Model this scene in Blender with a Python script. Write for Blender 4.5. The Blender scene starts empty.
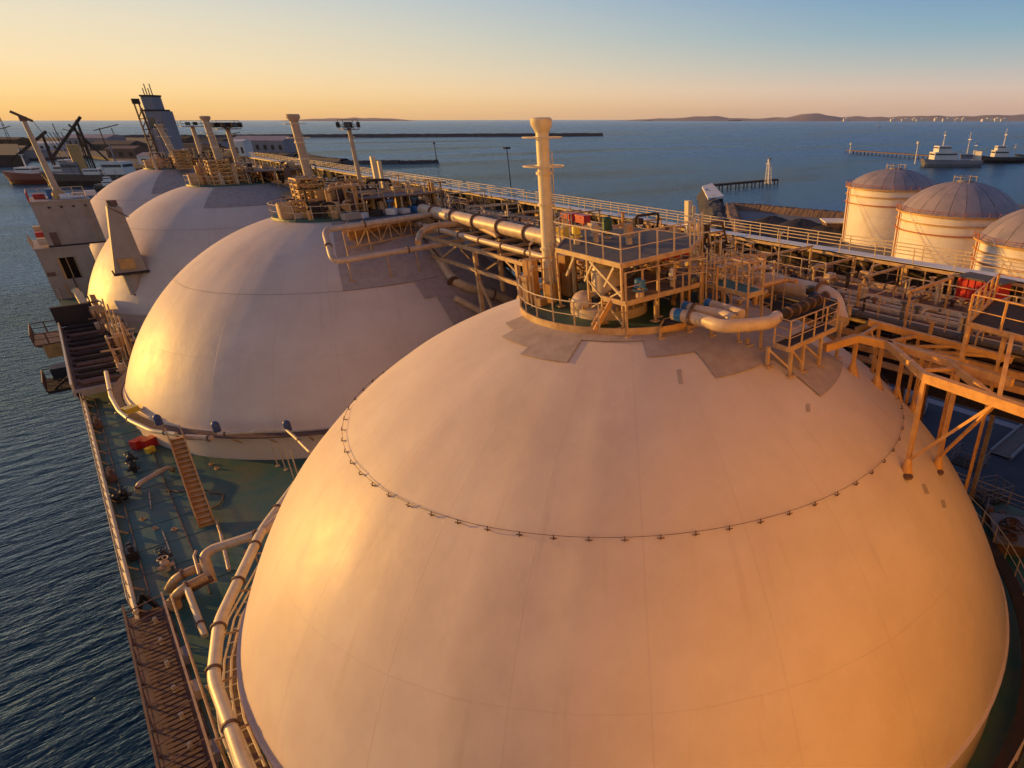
import bpy, math, random
from math import sin, cos, pi, radians as R, hypot, sqrt, atan2
random.seed(7)
sc = bpy.context.scene
COL = sc.collection

# ------------------------------------------------------------------ camera
# ship coordinates: origin = centre of the nearest tank, +y runs towards the bow, +x to starboard, deck z=5, water z=-10
F_PX, PITCH, PPX, PPY, YAW = 626.88, .4843, 669.87, 448.7, .7455
CAM = (-19.003, -23.699, 28.39)
SP = 43.62; TR = 21.0; DZ = 5.0; WZ = -10.0
cd = bpy.data.cameras.new('camera'); cam = bpy.data.objects.new('camera', cd); COL.objects.link(cam)
cam.location = CAM; cam.rotation_euler = (pi/2-PITCH, 0, -YAW)
cd.sensor_width = 36; cd.lens = F_PX/1024*36
cd.shift_x = -(PPX-512)/1024; cd.shift_y = (PPY-384)/1024
cd.clip_end = 60000; cd.clip_start = .1
sc.camera = cam
# ------------------------------------------------------------------ world and sun
SUN_AZ, SUN_EL = R(-35), R(8)          # azimuth from +y towards +x
w = bpy.data.worlds.new("World"); sc.world = w; w.use_nodes = True
nt = w.node_tree; bg = nt.nodes['Background']
sky = nt.nodes.new('ShaderNodeTexSky'); sky.sky_type = 'NISHITA'; sky.sun_disc = False
sky.sun_elevation = SUN_EL; sky.sun_rotation = SUN_AZ
sky.air_density = 1.0; sky.dust_density = 1.6; sky.ozone_density = 1.2; sky.altitude = 0
def _n(t, **k):
    n = nt.nodes.new(t)
    for a, b in k.items(): setattr(n, a, b)
    return n
_L = nt.links.new
sks = _n('ShaderNodeMix', data_type='RGBA', blend_type='MULTIPLY'); sks.inputs[0].default_value = 1
_L(sky.outputs[0], sks.inputs[6]); sks.inputs[7].default_value = (.15, .135, .195, 1)
# the low band of the sky: haze glow, warmer towards the sun
geo = _n('ShaderNodeNewGeometry'); sep = _n('ShaderNodeSeparateXYZ'); tcw = _n('ShaderNodeTexCoord'); _L(tcw.outputs['Generated'], sep.inputs[0])
asn = _n('ShaderNodeMath', operation='ARCSINE'); _L(sep.outputs[2], asn.inputs[0])
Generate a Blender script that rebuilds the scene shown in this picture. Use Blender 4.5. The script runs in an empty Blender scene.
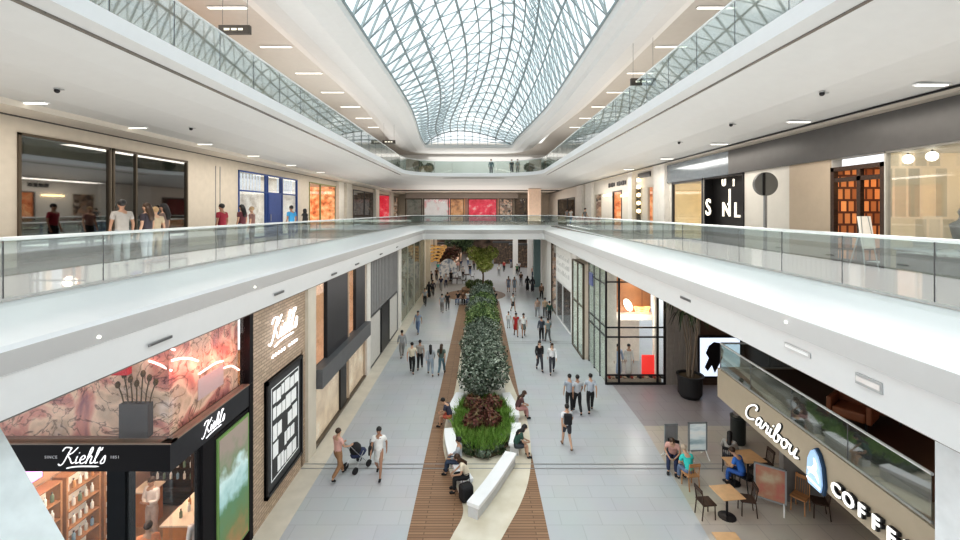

Stated problem
Begin at the top of the material above and output each line exactly, stopping after the line that holds "COL = sc.collection". Leave out pictures.

Solution to the exercise
Model this scene in Blender with a Python script. Write for Blender 4.5. The Blender scene starts empty.
import bpy, math, random
from math import sin, cos, pi, radians as R, hypot, sqrt, atan2
random.seed(7)
sc = bpy.context.scene
COL = sc.collection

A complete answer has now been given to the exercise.